Good idea! The preview pane only worked the second time I compiled though. Exporting to pdf gave me a broken link however.


Excellent! I was just wishing someone made something like this the other day after feeling that using Latex on Windows 7 was a subpar experience to what I was used to on Ubuntu.


Can you expand on what you thought was subpar about using Latex on Windows 7? I use Latex almost exclusively and for such an obscure (compared to Office) document publishing system, Latex has some pretty amazing tools available for Windows.

If you go the full IDE path you have TeXnicCenter, WinEdt, and LEd.

If you go text editor path you have your favorite editor to write the source and latexmk to automatically build when the source file changes.

Combine your favorite way of writing with MiKTex for the core program and package management and you have a bulletproof way of using Latex in Windows.

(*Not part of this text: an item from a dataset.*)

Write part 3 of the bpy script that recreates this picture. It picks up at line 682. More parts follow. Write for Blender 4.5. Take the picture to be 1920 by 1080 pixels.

Have you tried Emacs with AUCTeX and MiKTeX?


Nice. I also recommend the Watexy bot for Google Wave if you want to try some form of collaborative mathematics.


to try this add watexy@appspot.com to your wave.


Dammit Google, why didn't you have this out when I was trying to take notes in Google Docs during a bazillion math classes?


It's been my experience that taking notes on a computer in math classes is generally a bad idea. Even if you're able to capture all the necessary equations, there's no way you can embed diagrams on the fly, even with a good, dedicated editor. Though using the computer to take notes could certainly work in, say, a history course, I find that paper and pencil are still the best tools for the job of taking notes in math class.


Because it's not by Google, but only using Google APIs.


Great idea, would be useful at uni for me because for some reason a lot of the time they have seemed to installed a latex specific editor, recommended latex, but not installed the compiler.


I was kind of hoping for something along the lines of LyX. Where you always see and edit a rough approximation of the document (jsMath might be useful for math display).


I love this idea. But it looks like for the moment, their 'compile' feature (set to 'default compiler') on ec2 is overloaded.


Awesome project. I wish had the real time collaboration like google docs though.


super neat. i tried to access it earlier and it was down, but i'm glad it's working now.